US Police Increasingly Peeping At Email, IMs 113
angry tapir writes "US law enforcement organizations are making tens of thousands of requests for private electronic information from companies such as Sprint, Facebook and AOL, but few detailed statistics are available, according to a privacy researcher. Police and other agencies have 'enthusiastically embraced' asking for e-mail, instant messages and mobile-phone location data, but there's no US federal law that requires the reporting of requests for stored communications data, according to Christopher Soghoian, a doctoral candidate at the School of Informatics and Computing at Indiana University."
Land of the free .... (Score:2, Insightful)
Welcome to the land of the free and the home of the brave, where big brother can ask for all of your private information and it will be handed over without record.
Where there is no Fourth amendment, and judicial oversight are things of the past. Where you have no expectation of privacy, and the government involves itself in every aspect of your life.
Never talk to the rest of the world about your freedoms and your wonderful society ... it doesn't exist as you remember it, and you're happy to be blissfully aware as long as they keep putting out American Idol and Facebook stays online.
You guys really need to reign in your government, before it's too late for all of us ... because once your government fully becomes asshats who don't respect your rights, all of the rest of us are completely fucked.
You're on your way to being worse than the soviets ever dreamed of.
Simple Solution (Score:4, Insightful)
But Gmail? Facebook? I am continually amazed by people who store their personal data in these places and expect it to stay private.
Re:Happened to me (Score:5, Insightful)
I definitely agree that everything should be encrypted, it has a great deal of benefits (aside from my opinion that cryptography is just fascinating). It's problematic though, since most people don't think that way - now we're back at square one, how am I supposed to send an encrypted e-mail to someone without a public key? Even if they had one, we still run into some problems with people not paying attention to what they are doing (did they verify that the fingerprint I gave them matched before they trusted my public key? Not likely).
I think computer security in general is far removed from many people's minds outside of paying their 40$/yr to Symantec. E-Mail encryption? They simply don't care.
Re:The Constitution is federal law. (Score:4, Insightful)
>> against unreasonable searches and seizures
> Any statute which purports to give the government access to our electronic communications without a warrant is not a law at all. It's a usurpation.
First, I agree with you. I believe that the spirit and intent of The 4th, and the spirit and intent of The 1st, are being violated. The 4th for obvious reasons. The 1st because the concept of free association and speech is hollow when the government is always listening.

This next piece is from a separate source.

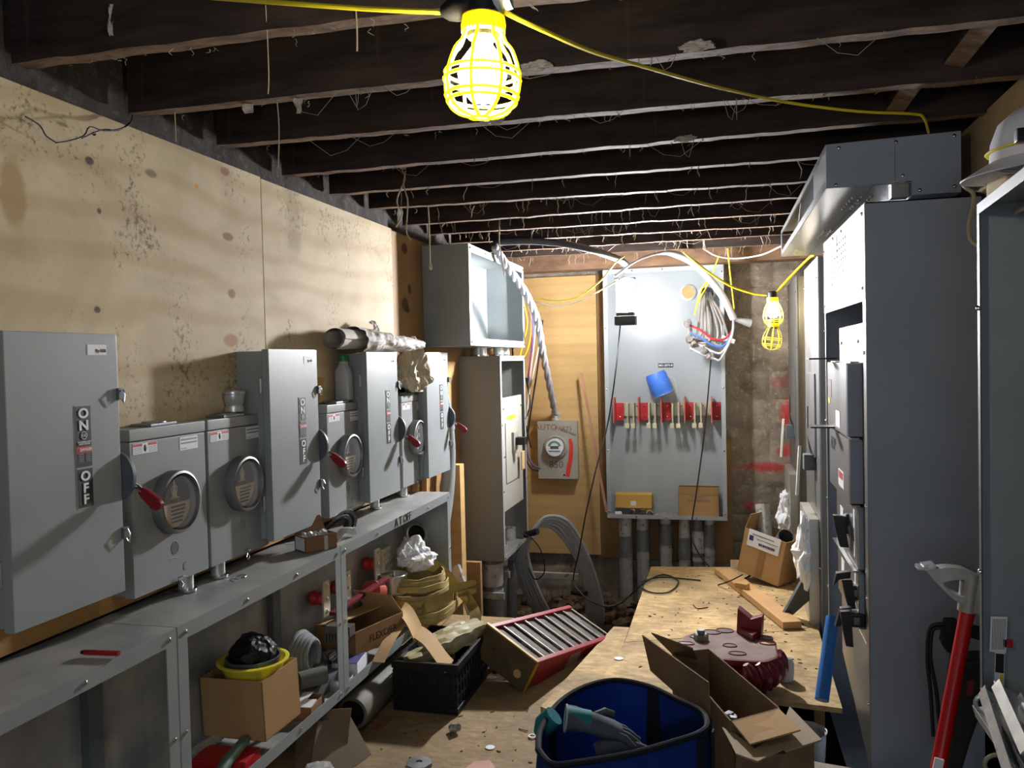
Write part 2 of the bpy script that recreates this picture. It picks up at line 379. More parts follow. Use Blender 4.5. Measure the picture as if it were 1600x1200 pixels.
def stones(u, w, seed, cell):
    p = V(u/cell[0], w/cell[1], seed); row = math.floor(p.y + .15*noise.noise(V(u*1.3, w, seed)))
    q = V(p.x + .5*(row % 2) + .25*noise.noise(V(row*3.1, seed, 1)), p.y, 0)
    fx = abs((q.x % 1)-.5)*2; fy = abs((p.y + .15*noise.noise(V(u*1.3, w, seed))) % 1 - .5)*2
    e = max(fx**8, fy**7); return (1-e)*.02 + .012*noise.noise(V(u*6, w*6, seed)) + .006*noise.noise(V(u*20, w*20, seed))
YB = 6.375
m = MB(); m.grid(lambda u, v: (-1.7+u*2.75, YB - .02 - stones(u*2.75, v*3, 3, (.34, .21)), -.5+v*2.98), 150, 130)
struct(m.build('wall_back', STONE, origin=(0, YB, 0)))
m = MB(); m.grid(lambda u, v: (XL + stones(u*8.2, v*3, 9, (.23, .085))*.6 - .012, -1.7+u*8.2, -.5+v*2.98), 220, 100)
struct(m.build('wall_left', BRICK, origin=(XL, 0, 0)))
m = MB(); m.box(.86, .95, -1.7, 6.4, -.5, 2.48); struct(m.build('wall_right', BRICK, origin=(.86, 2, 0)))
m = MB(); m.box(-1.7, .95, -1.85, -1.75, -.5, 2.48); struct(m.build('wall_front', BRICK, origin=(0, -1.8, 0)))
DIRT = mat('rubble_dirt', (74, 62, 50), .95, var=.35, sc=9, bump=.8, bsc=35, spec=.1)
m = MB(); m.grid(lambda u, v: (-1.66+u*2.56, -1.7+v*8.06, -.36+.06*noise.noise(V(u*9, v*22, 0))+.03*noise.noise(V(u*40, v*90, 1))), 90, 200)
struct(m.build('ground', DIRT, origin=(0, 2, -.36)))
# floor sheets
m = MB(); m.prism([(-1.60, -1.7, .11), (.84, -1.7, .11), (.84, 1.2, .11), (.36, 1.2, .11), (.36, 2.93, .11), (-.10, 2.93, .11), (-.53, 3.03, .11), (-.60, 3.9, .11), (-.655, 3.9, .11), (-.80, 3.44, .11), (-1.02, 3.44, .11), (-1.12, 3.7, .11), (-1.12, 4.32, .11), (-1.60, 4.32, .11)], (0, 0, -.022))
struct(m.build('floor', OSB, origin=(-.8, 2.5, .11)))
m = MB(); m.prism([(-.475, 3.9, .16), (-.475, 5.35, .16), (.02, 5.42, .16), (.02, 5.62, .16), (.425, 5.62, .16), (.425, 4.30, .16), (.30, 4.215, .16)], (0, 0, -.02))
tag(m.build('floor_sheet', OSB2, origin=(0, 4.8, .16)), 'far sheet of pale chipboard decking reaching to the conduits below the big panel', 'floor board', 'chipboard deck sheets')
m = MB(); m.prism([(-.475, 3.893, .16), (.30, 4.207, .16), (.425, 4.292, .16), (.413, 3.31, .16), (.03, 3.36, .16), (-.10, 2.95, .16), (-.55, 3.05, .16)], (0, 0, -.02))
tag(m.build('floor_sheet', OSB2, origin=(0, 3.8, .16)), 'near sheet of chipboard decking under the maroon casting and the blue tube', 'floor board', 'chipboard deck sheets')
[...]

That said, to clarify how the letter is not being violated, at least in their eyes:
"Unreasonable" is interpreted to mean that searches and seizures are Constitutional in any case where you do not have a reasonable expectation of privacy. Since email travels in the clear (mostly) and when you use a cloud service you are giving the information to an untrusted third party, the courts hold that you do not have a reasonable expectation of privacy.
We can wail and gnash our teeth all we want. It is, to me, unquestionably a violation of the principles upon which this nation was founded. And we should. We should make it clear to everyone we know that this is going on, and ask that the policy be changed.
Meanwhile, we (information science professionals, enthusiasts, and hobbyists) should focus on the letter-of-the-law side as well. Restore the reasonable expectation of privacy in electronic communication. Endpoints, content, protocols, everything. It's not easy, but we can do it.
I have a project in that vein I'm working on. We all should.